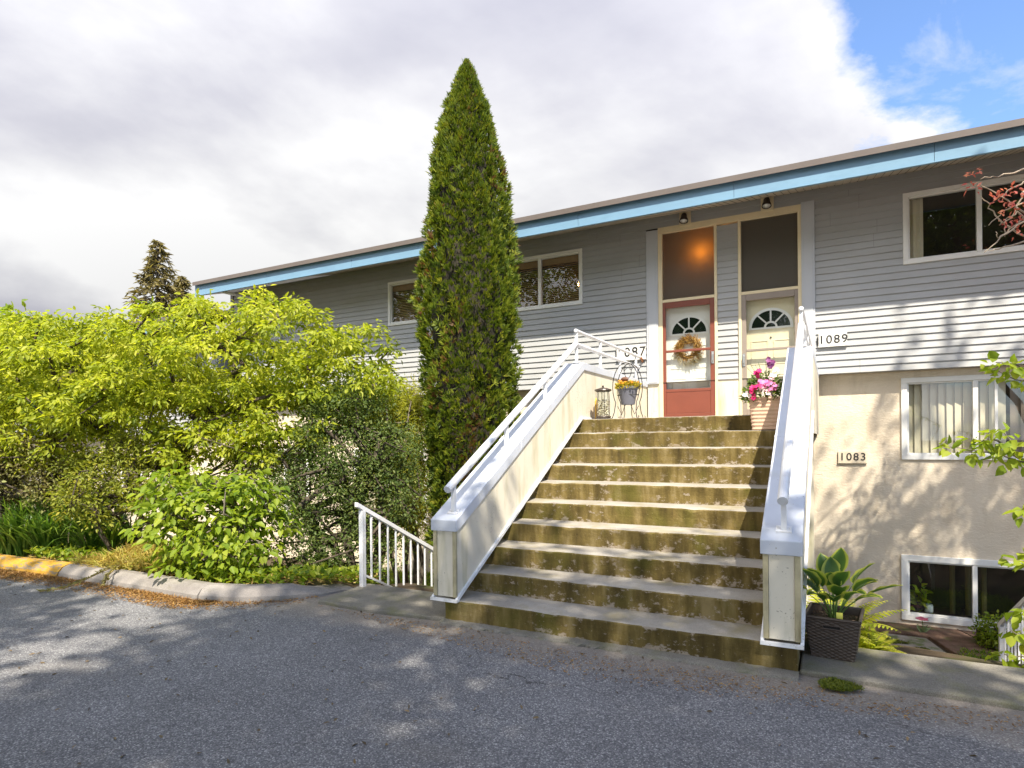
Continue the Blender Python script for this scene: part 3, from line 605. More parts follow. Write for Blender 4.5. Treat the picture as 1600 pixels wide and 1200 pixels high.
mb=MB(); n=60; rr=random.Random(5)
for i in range(n+1):
    x=SX0-.02+(SX1-SX0+.03)*i/n; mb.v+=[(x,4.33-.05*i/n+rr.uniform(-.018,.018),-.01),(x,4.345-.05*i/n+rr.uniform(-.012,.012),.014+rr.uniform(0,.008)),(x,4.408,.024+rr.uniform(0,.006))]
for i in range(n):
    for j in range(2): mb.f.append((i*3+j,(i+1)*3+j,(i+1)*3+j+1,i*3+j+1)); mb.m.append(0)
mb.build('footing',M['apron'],stair)
def stairwall(side,label):
    xo,xi=(-3.075,-2.816) if side<0 else (-.178,-.433)     # outer / inner edge of the metal cap
    a,b=min(xo,xi),max(xo,xi); r_=empty('stair_wall',((a+b)/2,4.4,.2),label,'stair wall','panelled walls beside the stairs')
    off=Vector((-(a+b)/2,-4.4,-.2))
    def put(mb,name,mat,**k):
        mb.v=[(x+off.x,y+off.y,z+off.z) for x,y,z in mb.v]; return mb.build(name,mat,r_,**k)
    S=.549; zb=lambda y:.215+S*(y-4.385)
    mb=MB(); mb.prism_x([(4.40,zb(4.40)),(7.335,1.835),(10.46,1.835),(10.46,2.45),(7.41,2.45),(4.40,.81)],a+.018,b-.018); put(mb,'panel',M['panel'])
    # joints and battens
    mb=MB(); fa,fb=a+.014,b-.014
    mb.box(fa,fa+.034,4.375,4.399,zb(4.385)+.01,.79); mb.box(fb-.034,fb,4.375,4.399,zb(4.385)+.01,.79)
    xin=b-.0185 if side<0 else a+.0185; s_=.004 if side<0 else -.004
    for yj in (6.35,): mb.box(min(xin,xin+s_),max(xin,xin+s_),yj,yj+.008,zb(yj)+.03,.83+S*(yj-4.40)-.04)
    put(mb,'batten',M['batten'],bevel=.003)
    mb=MB(); mb.box(fa+.036,fb-.036,4.386,4.3995,zb(4.385)+.01,.79); put(mb,'end_panel',M['panel'])
    # cap
    mb=MB(); mb.prism_x([(4.362,.782),(4.362,.878),(7.39,2.54),(10.47,2.54),(10.47,2.445),(7.42,2.445),(4.43,.803)],a,b); 
    for ys_ in (5.62,6.86,8.6):
        zc=(.878+S*(ys_-4.362)) if ys_<7.39 else 2.54; sl=S if ys_<7.39 else 0
        mb.mesh([(x,ys_+dy,zc+sl*dy+dz) for dz in (-.09,.0035) for x,dy in ((a-.003,-.02),(b+.003,-.02),(b+.003,.02),(a-.003,.02))],[(0,1,5,4),(1,2,6,5),(2,3,7,6),(3,0,4,7),(4,5,6,7)])
    put(mb,'metal_cap',M['cap'],bevel=.006)
    # base trim
    mb=MB(); p=[(4.37,zb(4.37)-.018),(4.37,zb(4.37)+.012),(7.33,1.842),(10.45,1.842),(10.45,1.815),(7.345,1.815)]
    xi0,xi1=(b-.018,b+.004) if side<0 else (a-.004,a+.018)
    mb.prism_x(p,xi0,xi1); mb.box(a-.004,b+.004,4.352,4.3695,zb(4.37)-.02,zb(4.37)+.006); mb.box(a,b,4.37,4.41,zb(4.37)-.02,zb(4.37)-.004)
    xo0,xo1=(a-.004,a+.018) if side<0 else (b-.018,b+.004)
    mb.prism_x([(4.37,zb(4.37)-.018),(4.37,zb(4.37)+.012),(7.33,1.842),(7.345,1.815)],xo0,xo1)
    put(mb,'base_trim',M['trim'])
    mb=MB(); 
    ox0,ox1=(a+.002,a+.017) if side<0 else (b-.017,b-.002)
    mb.prism_x([(7.36,1.60),(7.36,2.44),(10.46,2.44),(10.46,1.60)],ox0,ox1); put(mb,'landing_skirt',M['panel'])
    # handrail, a thing bolted to the cap
    xr=-2.908 if side<0 else -.293; yb0=4.46; capz=lambda y:.878+S*(min(y,7.39)-4.362)
    h=empty('handrail',(xr,yb0,capz(yb0)),('white pipe handrail on the left stair wall, bending level at the landing' if side<0 else 'white pipe handrail on the right stair wall beside the flower pot'),'handrail','pipe handrails on the stair walls')
    ho=Vector((-xr,-yb0,-capz(yb0)))
    def puth(mb,name,**k):
        mb.v=[(x+ho.x,y+ho.y,z+ho.z) for x,y,z in mb.v]; return mb.build(name,M['rail'],h,**k)
    rz=lambda y:1.145+S*(y-4.38)
    mb=MB(); mb.tube([(xr,4.37,rz(4.37)-.004),(xr,7.36,rz(7.36)),(xr,7.41,2.775),(xr,10.25,2.775)],[.034,.034,.03,.022],14); puth(mb,'rail',smooth=False)
    mb=MB(); mb.tube([(xr,7.37,2.95),(xr,10.3,2.955)],.024,12); mb.tube([(xr,7.37,2.955),(xr,7.36,2.945),(xr,7.355,2.93)],[.026,.027,.02],10); puth(mb,'rail')
    mb=MB(); mb.tube([(xr,10.29,2.955),(xr,10.40,2.945),(xr,10.475,2.90)],[.024,.023,.021],10); mb.v=[(x+ho.x,y+ho.y,z+ho.z) for x,y,z in mb.v]; mb.build('rail_end',paint('orange_wood',(.42,.17,.06),.5),h,smooth=True)
    for y in (4.47,5.45,6.40,7.385,8.30,9.20,10.08):
        top=rz(y)-.02 if y<7.3 else 2.945
        mb=MB(); r0=.017 if y<7.3 else .016; mb.box(xr-r0,xr+r0,y-r0,y+r0,capz(y)-.005,top)
        sl=S if y<7.38 else 0
        c=capz(y); mb.mesh([(xr+dx,y+dy,c+sl*dy+dz) for dz in (.0015,.008) for dx,dy in ((-.05,-.03),(.05,-.03),(.05,.03),(-.05,.03))],[(0,1,5,4),(1,2,6,5),(2,3,7,6),(3,0,4,7),(4,5,6,7)])
        for dx in (-.036,.036): mb.tube([(xr+dx,y,c+.008),(xr+dx,y,c+.017)],.008,8)
        puth(mb,'post')
    return r_
stairwall(-1,'cream panelled wall with white metal cap left of the stairs'); stairwall(1,'cream panelled wall with white metal cap right of the stairs, beside the wicker planter')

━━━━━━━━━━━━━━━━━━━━

> Given request: Please transcribe the material above exactly as written. Leave the pictures out.

> Written reply:
Continue the Blender Python script for this scene: part 3, from line 605. More parts follow. Write for Blender 4.5. Treat the picture as 1600 pixels wide and 1200 pixels high.
mb=MB(); n=60; rr=random.Random(5)
for i in range(n+1):
    x=SX0-.02+(SX1-SX0+.03)*i/n; mb.v+=[(x,4.33-.05*i/n+rr.uniform(-.018,.018),-.01),(x,4.345-.05*i/n+rr.uniform(-.012,.012),.014+rr.uniform(0,.008)),(x,4.408,.024+rr.uniform(0,.006))]
for i in range(n):
    for j in range(2): mb.f.append((i*3+j,(i+1)*3+j,(i+1)*3+j+1,i*3+j+1)); mb.m.append(0)
mb.build('footing',M['apron'],stair)
def stairwall(side,label):
    xo,xi=(-3.075,-2.816) if side<0 else (-.178,-.433)     # outer / inner edge of the metal cap
    a,b=min(xo,xi),max(xo,xi); r_=empty('stair_wall',((a+b)/2,4.4,.2),label,'stair wall','panelled walls beside the stairs')
    off=Vector((-(a+b)/2,-4.4,-.2))
    def put(mb,name,mat,**k):
        mb.v=[(x+off.x,y+off.y,z+off.z) for x,y,z in mb.v]; return mb.build(name,mat,r_,**k)
    S=.549; zb=lambda y:.215+S*(y-4.385)
    mb=MB(); mb.prism_x([(4.40,zb(4.40)),(7.335,1.835),(10.46,1.835),(10.46,2.45),(7.41,2.45),(4.40,.81)],a+.018,b-.018); put(mb,'panel',M['panel'])
    # joints and battens
    mb=MB(); fa,fb=a+.014,b-.014
    mb.box(fa,fa+.034,4.375,4.399,zb(4.385)+.01,.79); mb.box(fb-.034,fb,4.375,4.399,zb(4.385)+.01,.79)
    xin=b-.0185 if side<0 else a+.0185; s_=.004 if side<0 else -.004
    for yj in (6.35,): mb.box(min(xin,xin+s_),max(xin,xin+s_),yj,yj+.008,zb(yj)+.03,.83+S*(yj-4.40)-.04)
    put(mb,'batten',M['batten'],bevel=.003)
    mb=MB(); mb.box(fa+.036,fb-.036,4.386,4.3995,zb(4.385)+.01,.79); put(mb,'end_panel',M['panel'])
    # cap
    mb=MB(); mb.prism_x([(4.362,.782),(4.362,.878),(7.39,2.54),(10.47,2.54),(10.47,2.445),(7.42,2.445),(4.43,.803)],a,b); 
    for ys_ in (5.62,6.86,8.6):
        zc=(.878+S*(ys_-4.362)) if ys_<7.39 else 2.54; sl=S if ys_<7.39 else 0
        mb.mesh([(x,ys_+dy,zc+sl*dy+dz) for dz in (-.09,.0035) for x,dy in ((a-.003,-.02),(b+.003,-.02),(b+.003,.02),(a-.003,.02))],[(0,1,5,4),(1,2,6,5),(2,3,7,6),(3,0,4,7),(4,5,6,7)])
    put(mb,'metal_cap',M['cap'],bevel=.006)
    # base trim
    mb=MB(); p=[(4.37,zb(4.37)-.018),(4.37,zb(4.37)+.012),(7.33,1.842),(10.45,1.842),(10.45,1.815),(7.345,1.815)]
    xi0,xi1=(b-.018,b+.004) if side<0 else (a-.004,a+.018)
    mb.prism_x(p,xi0,xi1); mb.box(a-.004,b+.004,4.352,4.3695,zb(4.37)-.02,zb(4.37)+.006); mb.box(a,b,4.37,4.41,zb(4.37)-.02,zb(4.37)-.004)
    xo0,xo1=(a-.004,a+.018) if side<0 else (b-.018,b+.004)
    mb.prism_x([(4.37,zb(4.37)-.018),(4.37,zb(4.37)+.012),(7.33,1.842),(7.345,1.815)],xo0,xo1)
    put(mb,'base_trim',M['trim'])
    mb=MB(); 
    ox0,ox1=(a+.002,a+.017) if side<0 else (b-.017,b-.002)
    mb.prism_x([(7.36,1.60),(7.36,2.44),(10.46,2.44),(10.46,1.60)],ox0,ox1); put(mb,'landing_skirt',M['panel'])
    # handrail, a thing bolted to the cap
    xr=-2.908 if side<0 else -.293; yb0=4.46; capz=lambda y:.878+S*(min(y,7.39)-4.362)
    h=empty('handrail',(xr,yb0,capz(yb0)),('white pipe handrail on the left stair wall, bending level at the landing' if side<0 else 'white pipe handrail on the right stair wall beside the flower pot'),'handrail','pipe handrails on the stair walls')
    ho=Vector((-xr,-yb0,-capz(yb0)))
    def puth(mb,name,**k):
        mb.v=[(x+ho.x,y+ho.y,z+ho.z) for x,y,z in mb.v]; return mb.build(name,M['rail'],h,**k)
    rz=lambda y:1.145+S*(y-4.38)
    mb=MB(); mb.tube([(xr,4.37,rz(4.37)-.004),(xr,7.36,rz(7.36)),(xr,7.41,2.775),(xr,10.25,2.775)],[.034,.034,.03,.022],14); puth(mb,'rail',smooth=False)
    mb=MB(); mb.tube([(xr,7.37,2.95),(xr,10.3,2.955)],.024,12); mb.tube([(xr,7.37,2.955),(xr,7.36,2.945),(xr,7.355,2.93)],[.026,.027,.02],10); puth(mb,'rail')
    mb=MB(); mb.tube([(xr,10.29,2.955),(xr,10.40,2.945),(xr,10.475,2.90)],[.024,.023,.021],10); mb.v=[(x+ho.x,y+ho.y,z+ho.z) for x,y,z in mb.v]; mb.build('rail_end',paint('orange_wood',(.42,.17,.06),.5),h,smooth=True)
    for y in (4.47,5.45,6.40,7.385,8.30,9.20,10.08):
        top=rz(y)-.02 if y<7.3 else 2.945
        mb=MB(); r0=.017 if y<7.3 else .016; mb.box(xr-r0,xr+r0,y-r0,y+r0,capz(y)-.005,top)
        sl=S if y<7.38 else 0
        c=capz(y); mb.mesh([(xr+dx,y+dy,c+sl*dy+dz) for dz in (.0015,.008) for dx,dy in ((-.05,-.03),(.05,-.03),(.05,.03),(-.05,.03))],[(0,1,5,4),(1,2,6,5),(2,3,7,6),(3,0,4,7),(4,5,6,7)])
        for dx in (-.036,.036): mb.tube([(xr+dx,y,c+.008),(xr+dx,y,c+.017)],.008,8)
        puth(mb,'post')
    return r_
stairwall(-1,'cream panelled wall with white metal cap left of the stairs'); stairwall(1,'cream panelled wall with white metal cap right of the stairs, beside the wicker planter')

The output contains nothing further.